Confusion with Names

Names are more than a convenient reference to a person. Names have content, meaning. I just read a Facebook thread about a made-up character name that evoked an unbelievable potpourri of reactions and wondered what the name of an alien who came to Earth would do when it resonated with some cultural reference to (some of) us. Think  L U Cipher.

I’ve had fun with character names. Ignatius Xavier Ryan was based on the names of Jesuits I knew and their family members. It turns out IX, his first initials, are the the Greek initials of Iesus Xristos, an entirely unintended consequence.

I have detectives in my one sci fi detective short whose names were fun to create. Ken Bell and Jacqueline Russell were partners. Ken has encyclopedic knowledge (ken = know) and has good ideas (the bell representing the sound of a good idea arriving). Jackie Russell is hyperactive to the extreme, full of energy and ready to react to almost anything. Sophia Weiss (wisdom knowledge) is a truly wise detective partnered with Virgil Goodenough.

In a haunted house story, Amanda Hughes (lovable spirit) is a smart real estate agent pining for her true love Ezekiel Robbins (god strengthens / fame bright). I wanted his name for the positive and negative implications, not its meaning, but he turned out to be unexpectedly strong for a geek and very bright.

An android named Jay Myriad in my story about an android with memory loss was a tribute to Eric Frank Russell, one of my favorite authors in my early days. He had a character named Jay Score, who turned out to be a robot with the designator J.20. Jay Myriad, in addition to being a member of a large class of androids, was actually J1000.

In a story about the outcome of climate change, my main character was named Brunna, from Brunhilde, the name of a Valkyrie. Brunna was the one who chose who survived from an apocalyptic battle.

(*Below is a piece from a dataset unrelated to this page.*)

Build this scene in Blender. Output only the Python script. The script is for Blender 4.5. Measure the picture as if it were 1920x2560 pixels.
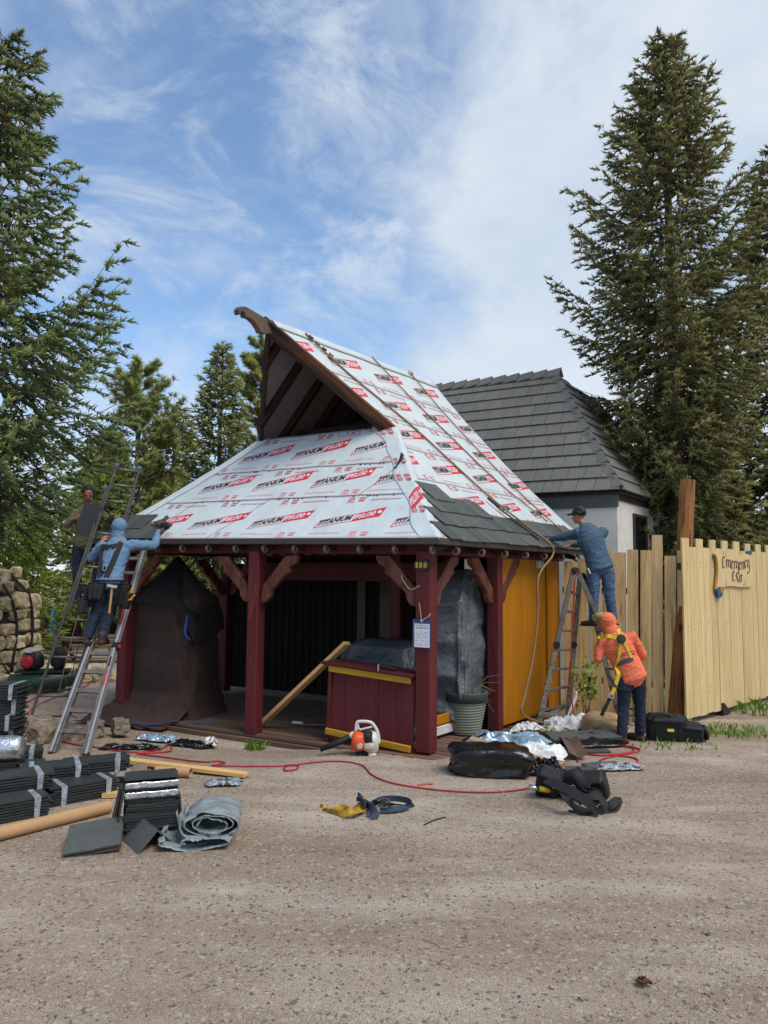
import bpy, bmesh, math, random
import numpy as np
from mathutils import Vector, Matrix, Euler, noise
for _o in list(bpy.data.objects): bpy.data.objects.remove(_o)
SC = bpy.context.scene; COL = SC.collection
R = math.radians; PI = math.pi
rnd = random.Random(7)
# ------------------------------------------------------------------ camera
cam_d = bpy.data.cameras.new('camera'); cam = bpy.data.objects.new('camera', cam_d); COL.objects.link(cam)
SC.camera = cam
cam_d.sensor_fit = 'VERTICAL'; cam_d.sensor_height = 24.0; cam_d.lens = 24.0 * 1800 / 2560
cam_d.clip_start = 0.05; cam_d.clip_end = 2000
PITCH = math.atan(160 / 1800); ROLL = R(0.5)
_f = Vector((0, math.cos(PITCH), math.sin(PITCH))); _r0 = Vector((1, 0, 0)); _u0 = _r0.cross(_f)
_u = _u0 * math.cos(ROLL) - _r0 * math.sin(ROLL); _r = _f.cross(_u)
cam.matrix_world = Matrix(((_r.x, _u.x, -_f.x, 0), (_r.y, _u.y, -_f.y, 0), (_r.z, _u.z, -_f.z, 2.1), (0, 0, 0, 1)))
# ------------------------------------------------------------------ world: blue sky with broken cloud
SUN_EL, SUN_AZ = R(58), R(134)          # azimuth measured from +Y towards +X
W = bpy.data.worlds.new('World'); SC.world = W; W.use_nodes = True
nt = W.node_tree; nt.nodes.clear(); L = nt.links.new
def wn(t, **k):
    n = nt.nodes.new(t)
    for a, b in k.items(): setattr(n, a, b)
    return n
out = wn('ShaderNodeOutputWorld'); bg = wn('ShaderNodeBackground'); bg.inputs[1].default_value = 0.1
sky = wn('ShaderNodeTexSky', sky_type='NISHITA', sun_disc=False, sun_elevation=SUN_EL, sun_rotation=SUN_AZ, altitude=1800, air_density=1.0, dust_density=0.6, ozone_density=1.5)
tc = wn('ShaderNodeTexCoord'); sep = wn('ShaderNodeSeparateXYZ'); L(tc.outputs['Generated'], sep.inputs[0])
def wm(op, a, b=None, c=None, clamp=False):
    n = wn('ShaderNodeMath', operation=op, use_clamp=clamp)
    for i, v in enumerate((a, b, c)):
        if v is None: continue
        if isinstance(v, (int, float)): n.inputs[i].default_value = v
        else: L(v, n.inputs[i])
    return n.outputs[0]
# cloud noise is laid out over the directions of the sky
def wnoise(scale, detail, rough, off=(0, 0, 0), sc=(1, 1, 1), rot=(0, 0, 0), dist=0.0):
    m = wn('ShaderNodeMapping'); L(tc.outputs['Generated'], m.inputs[0])
    m.inputs['Location'].default_value = off; m.inputs['Scale'].default_value = sc; m.inputs['Rotation'].default_value = rot
    n = wn('ShaderNodeTexNoise'); L(m.outputs[0], n.inputs['Vector'])
    n.inputs['Scale'].default_value = scale; n.inputs['Detail'].default_value = detail; n.inputs['Roughness'].default_value = rough; n.inputs['Distortion'].default_value = dist
    return n.outputs['Fac']
def wramp(v, a, b):
    n = wn('ShaderNodeMapRange', interpolation_type='SMOOTHSTEP'); L(v, n.inputs[0]); n.inputs[1].default_value = a; n.inputs[2].default_value = b
    return n.outputs[0]
big = wnoise(2.3, 12, 0.62, (2.3, 0.4, 1.1), (1, 1, 1.5), dist=0.25)
# the cloud bank is denser towards +X and low over the horizon
bank = wm('MULTIPLY', wramp(wm('SUBTRACT', sep.outputs[0], wm('MULTIPLY', sep.outputs[1], -.08)), -0.02, 0.30), 0.30)
low = wm('MULTIPLY', wramp(sep.outputs[2], 0.38, 0.18), 0.24)
cum = wramp(wm('ADD', wm('ADD', big, bank), low), 0.47, 0.82)
wis = wnoise(4.2, 12, 0.66, (1.3, 3.7, 0.2), (1.2, 1.0, 2.2), (0, R(24), 0), 0.5)
wisp = wm('MULTIPLY', wramp(wis, 0.40, 0.70), 0.74)
cov = wm('MAXIMUM', cum, wisp)
haz = wm('MULTIPLY', wramp(sep.outputs[2], 0.40, 0.02), 0.60)
cov = wm('ADD', wm('MAXIMUM', cov, haz), 0.07, clamp=True)
cov = wm('MULTIPLY', cov, 0.92)
shade = wnoise(2.6, 7, 0.55, (8.2, 3.1, 0), (1, 1, 1.6))
cr = wn('ShaderNodeMix', data_type='RGBA'); L(wramp(shade, 0.35, 0.68), cr.inputs[0])
cr.inputs[6].default_value = (4.7, 5.6, 6.7, 1); cr.inputs[7].default_value = (6.5, 7.0, 7.5, 1)
skm = wn('ShaderNodeMix', data_type='RGBA', blend_type='MULTIPLY'); skm.inputs[0].default_value = 1; L(sky.outputs[0], skm.inputs[6]); skm.inputs[7].default_value = (1.55, 1.8, 1.85, 1)
mx = wn('ShaderNodeMix', data_type='RGBA'); L(cov, mx.inputs[0]); L(skm.outputs[2], mx.inputs[6]); L(cr.outputs[2], mx.inputs[7])
L(mx.outputs[2], bg.inputs[0]); L(bg.outputs[0], out.inputs[0])
# ------------------------------------------------------------------ sun behind thin cloud
sd = bpy.data.lights.new('sun', 'SUN'); so = bpy.data.objects.new('sun', sd); COL.objects.link(so)
sd.energy = 2.35; sd.angle = R(30); sd.color = (1.0, 0.95, 0.88)
_sdir = Vector((math.sin(SUN_AZ) * math.cos(SUN_EL), math.cos(SUN_AZ) * math.cos(SUN_EL), math.sin(SUN_EL)))
so.rotation_euler = _sdir.to_track_quat('Z', 'Y').to_euler(); so.location = (0, 0, 30)
SC.view_settings.view_transform = 'Standard'; SC.view_settings.look = 'None'; SC.view_settings.exposure = 0.3; SC.view_settings.gamma = 1.0
SC.view_settings.use_curve_mapping = False
SC.cycles.max_bounces = 6; SC.cycles.diffuse_bounces = 3; SC.cycles.use_denoising = True
# ------------------------------------------------------------------ materials
def srgb(h):
    h = h.lstrip('#'); c = [int(h[i:i + 2], 16) / 255 for i in (0, 2, 4)]
    return tuple(x / 12.92 if x <= .04045 else ((x + .055) / 1.055) ** 2.4 for x in c)
_MC = {}
def mat(name, col, rough=.75, metal=0., var=.25, scale=3., bump=.15, bscale=30., col2=None, edge=(.42, .62), grain=None, gs=(1, 1, 1), rv=.0, spec=.4, detail=6., dist=.01, coat=0.):
    """procedural surface: base colour with two octaves of variation, optional second colour in patches, fine relief.
       grain: direction the pattern is stretched along; rv: brightness change from piece to piece."""
    if name in _MC: return _MC[name]
    m = bpy.data.materials.new(name); m.use_nodes = True; t = m.node_tree; N = t.nodes; K_ = t.links.new
    b = N['Principled BSDF']; b.inputs['Roughness'].default_value = rough; b.inputs['Metallic'].default_value = metal
    b.inputs['Specular IOR Level'].default_value = spec; b.inputs['Coat Weight'].default_value = coat
    if isinstance(col, str): col = srgb(col)
    if isinstance(col2, str): col2 = srgb(col2)
    g = N.new('ShaderNodeNewGeometry'); mp = N.new('ShaderNodeMapping'); K_(g.outputs['Position'], mp.inputs[0])
    if grain is not None:
        mp.vector_type = 'TEXTURE'; q = Vector(grain).normalized().to_track_quat('Z', 'X'); mp.inputs['Rotation'].default_value = q.to_euler()
        mp.inputs['Scale'].default_value = (1, 1, 14)
    oi = N.new('ShaderNodeObjectInfo')
    ad = N.new('ShaderNodeVectorMath'); ad.operation = 'ADD'; K_(mp.outputs[0], ad.inputs[0])
    sc = N.new('ShaderNodeVectorMath'); sc.operation = 'SCALE'; sc.inputs['Scale'].default_value = 13.7 if rv > 0 else 0
    cx = N.new('ShaderNodeCombineXYZ'); K_(oi.outputs['Random'], cx.inputs[0]); K_(oi.outputs['Random'], cx.inputs[1]); K_(cx.outputs[0], sc.inputs[0]); K_(sc.outputs[0], ad.inputs[1])
    n1 = N.new('ShaderNodeTexNoise'); K_(ad.outputs[0], n1.inputs['Vector']); n1.inputs['Scale'].default_value = scale; n1.inputs['Detail'].default_value = detail; n1.inputs['Roughness'].default_value = .62
    n2 = N.new('ShaderNodeTexNoise'); K_(ad.outputs[0], n2.inputs['Vector']); n2.inputs['Scale'].default_value = bscale; n2.inputs['Detail'].default_value = 4
    mr = N.new('ShaderNodeMapRange'); K_(n1.outputs['Fac'], mr.inputs[0]); mr.inputs[1].default_value = .28; mr.inputs[2].default_value = .72; mr.inputs[3].default_value = 1 - var; mr.inputs[4].default_value = 1 + var
    mr2 = N.new('ShaderNodeMapRange'); K_(n2.outputs['Fac'], mr2.inputs[0]); mr2.inputs[1].default_value = .3; mr2.inputs[2].default_value = .7; mr2.inputs[3].default_value = 1 - var * .6; mr2.inputs[4].default_value = 1 + var * .6
    mu = N.new('ShaderNodeMath'); mu.operation = 'MULTIPLY'; K_(mr.outputs[0], mu.inputs[0]); K_(mr2.outputs[0], mu.inputs[1])
    val = mu.outputs[0]
    if rv > 0:
        mo = N.new('ShaderNodeMapRange'); K_(oi.outputs['Random'], mo.inputs[0]); mo.inputs[3].default_value = 1 - rv; mo.inputs[4].default_value = 1 + rv
        m3 = N.new('ShaderNodeMath'); m3.operation = 'MULTIPLY'; K_(val, m3.inputs[0]); K_(mo.outputs[0], m3.inputs[1]); val = m3.outputs[0]
    base = N.new('ShaderNodeRGB'); base.outputs[0].default_value = (*col, 1); src = base.outputs[0]
    if col2 is not None:
        n3 = N.new('ShaderNodeTexNoise'); K_(ad.outputs[0], n3.inputs['Vector']); n3.inputs['Scale'].default_value = scale * 1.7; n3.inputs['Detail'].default_value = 8; n3.inputs['Roughness'].default_value = .65
        e = N.new('ShaderNodeMapRange'); K_(n3.outputs['Fac'], e.inputs[0]); e.inputs[1].default_value = edge[0]; e.inputs[2].default_value = edge[1]
        mxx = N.new('ShaderNodeMix'); mxx.data_type = 'RGBA'; K_(e.outputs[0], mxx.inputs[0]); mxx.inputs[6].default_value = (*col, 1); mxx.inputs[7].default_value = (*col2, 1); src = mxx.outputs[2]
    vm = N.new('ShaderNodeVectorMath'); vm.operation = 'SCALE'; K_(src, vm.inputs[0]); K_(val, vm.inputs['Scale']); K_(vm.outputs[0], b.inputs['Base Color'])
    if bump:
        bp = N.new('ShaderNodeBump'); bp.inputs['Strength'].default_value = bump; bp.inputs['Distance'].default_value = dist; K_(n2.outputs['Fac'], bp.inputs['Height']); K_(bp.outputs[0], b.inputs['Normal'])
    _MC[name] = m
    return m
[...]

Sometimes it’s hard to come up with a name that sounds right and also has the right meaning. A character name I find myself going back to is Jack. It’s popular, strong, terse and a slang word for man in the middle ages. Also the names of my father and my youngest grandson, both of whom are “as independent as a hog on ice.” I never knew exactly what that phrase of my father’s meant, but it surely conjures up an image of a new but determined ice skater.